I wanna see your blessed little Keynote pull that shit off.

Also, you can put your presentation on the internet and blah blah clouds blah server blah cloud blah

Unless you try to make your slideshow be HTML

So, wanting to play with this stuff, I tried googling for all combinations of “html”, “slideshow”, and “powerpoint”. Amongst the thousands of pages of slideshows about html written in powerpoint, I found S5, Slidy, and DOMSlides.

The problem with those tools, is that… well, they’re too complicated. They require you to memorize their specific microformats, because without those special microformats, there’s no way for their scripts to do all the tricks they can do, like automatically generate TOCs, do incremental slide reveals, and show your progress in the ever-present chrome.

Oh, yeah, I forgot. They also take space out of the presentation window, to show UI. This is fucking insane. I will give some credit, they do hide at least some of the chrome, but there’s always a little widget thing that displays a whole bunch of egregious bullshit. When I want to show some slides, the only thing I want to see are slides.

Previous Slide | Slide 3 out of WHO GIVES A FUCK | Next Slide

What I wanted was a tool, that took the simplest markup possible, and used a script to just switch from slide to slide, without any UI.

Unfortunately, I’m not as good at programming as the makers of the above frameworks. So, sadly…

I’m stuck with Slideshot.

So how does this crap work anyway?

It’s pretty simple. Anything that matches the CSS selector of body > div is a slide. And that’s pretty much all the restraint I put on the HTML or CSS. So that allows you to do largely anything you want to do, without the slide framework getting in your way.
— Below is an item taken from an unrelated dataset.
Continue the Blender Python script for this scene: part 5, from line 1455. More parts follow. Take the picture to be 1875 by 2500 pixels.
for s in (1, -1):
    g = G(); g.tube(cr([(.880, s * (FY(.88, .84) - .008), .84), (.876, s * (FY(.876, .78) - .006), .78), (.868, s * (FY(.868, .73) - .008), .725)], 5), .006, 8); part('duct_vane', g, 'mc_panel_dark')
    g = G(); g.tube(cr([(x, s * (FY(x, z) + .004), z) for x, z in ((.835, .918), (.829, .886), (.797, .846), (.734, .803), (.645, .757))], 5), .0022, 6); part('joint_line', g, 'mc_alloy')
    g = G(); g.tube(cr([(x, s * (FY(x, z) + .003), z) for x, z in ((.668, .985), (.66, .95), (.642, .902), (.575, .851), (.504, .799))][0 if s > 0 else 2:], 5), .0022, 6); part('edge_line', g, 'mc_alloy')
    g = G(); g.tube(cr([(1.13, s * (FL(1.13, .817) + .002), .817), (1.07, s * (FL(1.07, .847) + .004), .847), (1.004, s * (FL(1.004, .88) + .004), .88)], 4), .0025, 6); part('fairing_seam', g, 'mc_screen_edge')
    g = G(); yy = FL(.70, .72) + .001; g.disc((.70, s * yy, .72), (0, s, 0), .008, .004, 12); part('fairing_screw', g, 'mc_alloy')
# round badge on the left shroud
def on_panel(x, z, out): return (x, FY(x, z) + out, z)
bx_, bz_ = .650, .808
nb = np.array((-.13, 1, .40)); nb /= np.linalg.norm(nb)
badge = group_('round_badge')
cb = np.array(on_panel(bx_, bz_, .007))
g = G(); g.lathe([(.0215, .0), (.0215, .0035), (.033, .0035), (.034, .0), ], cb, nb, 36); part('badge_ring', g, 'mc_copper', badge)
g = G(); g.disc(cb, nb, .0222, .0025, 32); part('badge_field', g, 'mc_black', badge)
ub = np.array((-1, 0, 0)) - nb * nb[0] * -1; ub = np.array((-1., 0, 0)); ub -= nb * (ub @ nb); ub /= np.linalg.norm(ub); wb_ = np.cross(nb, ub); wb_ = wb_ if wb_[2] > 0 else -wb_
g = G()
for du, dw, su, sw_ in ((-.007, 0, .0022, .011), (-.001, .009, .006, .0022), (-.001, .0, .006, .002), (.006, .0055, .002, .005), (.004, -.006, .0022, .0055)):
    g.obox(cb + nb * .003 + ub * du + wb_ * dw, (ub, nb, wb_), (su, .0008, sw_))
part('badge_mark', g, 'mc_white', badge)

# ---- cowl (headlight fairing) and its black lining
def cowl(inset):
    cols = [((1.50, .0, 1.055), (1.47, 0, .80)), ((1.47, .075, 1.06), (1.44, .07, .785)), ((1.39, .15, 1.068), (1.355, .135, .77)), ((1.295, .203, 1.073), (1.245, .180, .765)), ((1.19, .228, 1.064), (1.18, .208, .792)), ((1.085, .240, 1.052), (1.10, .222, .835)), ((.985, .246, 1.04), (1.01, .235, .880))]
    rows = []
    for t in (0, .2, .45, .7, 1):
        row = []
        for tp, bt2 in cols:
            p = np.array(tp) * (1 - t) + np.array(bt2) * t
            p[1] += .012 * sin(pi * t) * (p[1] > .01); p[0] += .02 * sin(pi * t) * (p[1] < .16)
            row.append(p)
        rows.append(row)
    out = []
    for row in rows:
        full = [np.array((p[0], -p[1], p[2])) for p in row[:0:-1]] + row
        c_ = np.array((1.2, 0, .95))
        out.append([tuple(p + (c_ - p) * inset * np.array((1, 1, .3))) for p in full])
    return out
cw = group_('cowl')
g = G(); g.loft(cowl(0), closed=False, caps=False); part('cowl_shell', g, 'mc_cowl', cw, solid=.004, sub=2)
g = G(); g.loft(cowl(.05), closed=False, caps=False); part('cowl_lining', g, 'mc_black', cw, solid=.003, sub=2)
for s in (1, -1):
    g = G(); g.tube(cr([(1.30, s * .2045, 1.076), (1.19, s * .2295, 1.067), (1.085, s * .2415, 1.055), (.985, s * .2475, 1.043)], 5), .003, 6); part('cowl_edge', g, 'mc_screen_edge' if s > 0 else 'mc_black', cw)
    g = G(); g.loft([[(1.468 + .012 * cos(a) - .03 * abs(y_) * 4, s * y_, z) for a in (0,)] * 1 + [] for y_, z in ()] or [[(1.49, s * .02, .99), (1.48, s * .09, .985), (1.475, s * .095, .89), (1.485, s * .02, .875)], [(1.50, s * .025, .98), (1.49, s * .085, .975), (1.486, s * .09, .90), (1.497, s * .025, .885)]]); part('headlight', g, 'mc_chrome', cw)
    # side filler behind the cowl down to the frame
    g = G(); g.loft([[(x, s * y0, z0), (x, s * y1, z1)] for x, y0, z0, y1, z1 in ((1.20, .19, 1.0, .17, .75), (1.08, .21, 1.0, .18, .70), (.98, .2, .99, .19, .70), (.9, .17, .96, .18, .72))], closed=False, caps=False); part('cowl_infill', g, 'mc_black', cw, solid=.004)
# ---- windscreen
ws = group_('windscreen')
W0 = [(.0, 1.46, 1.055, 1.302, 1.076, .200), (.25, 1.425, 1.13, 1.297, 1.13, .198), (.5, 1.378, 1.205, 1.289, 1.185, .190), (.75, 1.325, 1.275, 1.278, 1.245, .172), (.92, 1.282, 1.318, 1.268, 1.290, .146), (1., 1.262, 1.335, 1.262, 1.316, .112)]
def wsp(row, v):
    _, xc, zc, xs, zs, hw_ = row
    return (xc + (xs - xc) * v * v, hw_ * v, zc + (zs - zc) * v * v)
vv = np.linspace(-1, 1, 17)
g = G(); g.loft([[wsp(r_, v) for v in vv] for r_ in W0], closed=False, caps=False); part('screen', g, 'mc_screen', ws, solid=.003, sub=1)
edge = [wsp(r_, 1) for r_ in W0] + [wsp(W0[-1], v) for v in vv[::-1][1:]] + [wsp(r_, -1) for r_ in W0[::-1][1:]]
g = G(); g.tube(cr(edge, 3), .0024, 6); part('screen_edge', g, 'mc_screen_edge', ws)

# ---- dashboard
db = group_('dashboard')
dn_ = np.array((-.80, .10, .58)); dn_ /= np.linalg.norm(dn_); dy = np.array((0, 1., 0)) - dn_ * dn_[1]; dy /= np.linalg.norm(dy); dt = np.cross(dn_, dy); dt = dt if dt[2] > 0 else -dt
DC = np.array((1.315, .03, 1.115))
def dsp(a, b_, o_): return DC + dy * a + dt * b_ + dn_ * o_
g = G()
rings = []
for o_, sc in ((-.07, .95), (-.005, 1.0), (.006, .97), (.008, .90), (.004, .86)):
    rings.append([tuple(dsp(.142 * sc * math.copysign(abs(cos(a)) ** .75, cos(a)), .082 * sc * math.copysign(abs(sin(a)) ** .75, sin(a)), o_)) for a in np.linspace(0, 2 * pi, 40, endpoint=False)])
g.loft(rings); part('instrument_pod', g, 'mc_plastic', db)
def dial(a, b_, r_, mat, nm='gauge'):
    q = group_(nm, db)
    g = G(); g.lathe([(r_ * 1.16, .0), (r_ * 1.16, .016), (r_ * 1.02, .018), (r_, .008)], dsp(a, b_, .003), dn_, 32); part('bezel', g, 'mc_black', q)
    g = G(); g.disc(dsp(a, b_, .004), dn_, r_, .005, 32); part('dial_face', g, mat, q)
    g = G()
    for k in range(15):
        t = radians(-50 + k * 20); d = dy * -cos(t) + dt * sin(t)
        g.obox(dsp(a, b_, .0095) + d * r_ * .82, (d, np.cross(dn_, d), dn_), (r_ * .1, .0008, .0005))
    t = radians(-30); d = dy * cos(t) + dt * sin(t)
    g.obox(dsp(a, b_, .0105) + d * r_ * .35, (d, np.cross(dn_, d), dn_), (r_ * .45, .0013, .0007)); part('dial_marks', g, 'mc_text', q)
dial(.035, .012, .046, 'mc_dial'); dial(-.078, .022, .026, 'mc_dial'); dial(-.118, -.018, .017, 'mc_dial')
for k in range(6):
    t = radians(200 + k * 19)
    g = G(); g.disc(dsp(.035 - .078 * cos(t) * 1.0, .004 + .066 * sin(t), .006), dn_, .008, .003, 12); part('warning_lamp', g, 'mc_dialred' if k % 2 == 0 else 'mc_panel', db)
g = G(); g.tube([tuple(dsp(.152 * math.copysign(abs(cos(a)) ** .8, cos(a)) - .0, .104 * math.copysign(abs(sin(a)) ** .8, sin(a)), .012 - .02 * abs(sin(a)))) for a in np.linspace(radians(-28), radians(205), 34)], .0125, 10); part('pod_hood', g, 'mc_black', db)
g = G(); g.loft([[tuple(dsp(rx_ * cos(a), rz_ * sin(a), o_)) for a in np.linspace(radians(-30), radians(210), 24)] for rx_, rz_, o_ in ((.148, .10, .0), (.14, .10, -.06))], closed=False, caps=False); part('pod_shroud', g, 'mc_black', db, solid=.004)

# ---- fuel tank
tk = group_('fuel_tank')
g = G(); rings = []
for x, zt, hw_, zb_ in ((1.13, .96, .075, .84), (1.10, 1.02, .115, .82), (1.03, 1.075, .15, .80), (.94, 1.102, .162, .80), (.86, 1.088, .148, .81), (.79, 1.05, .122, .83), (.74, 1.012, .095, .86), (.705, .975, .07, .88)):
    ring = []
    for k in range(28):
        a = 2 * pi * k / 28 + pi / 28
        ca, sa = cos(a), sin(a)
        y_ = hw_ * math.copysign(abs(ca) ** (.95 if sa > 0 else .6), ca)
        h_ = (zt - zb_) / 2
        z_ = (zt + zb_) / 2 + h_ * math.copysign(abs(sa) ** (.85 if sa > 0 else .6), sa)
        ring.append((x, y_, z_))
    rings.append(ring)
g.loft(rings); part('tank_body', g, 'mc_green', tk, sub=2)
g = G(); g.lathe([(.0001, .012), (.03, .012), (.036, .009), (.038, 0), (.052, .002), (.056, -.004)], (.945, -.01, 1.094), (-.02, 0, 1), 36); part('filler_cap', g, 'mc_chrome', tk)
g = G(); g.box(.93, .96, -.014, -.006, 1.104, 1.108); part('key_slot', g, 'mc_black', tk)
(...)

As for everything else, it’s less than 50 lines of poorly thought out javascript and CSS. And you can see it all at http://github.com/d8uv/slideshot

Lord help you if you actually try to make sense, or even casually use, any of my amaturish nonsense.

In conclusion:

So, yeah. That’s the story of the slideshot. I wanted something, I found that everything that existed was bad, so I made something inexplicably worse.

But it seems to work allright, so fuck it.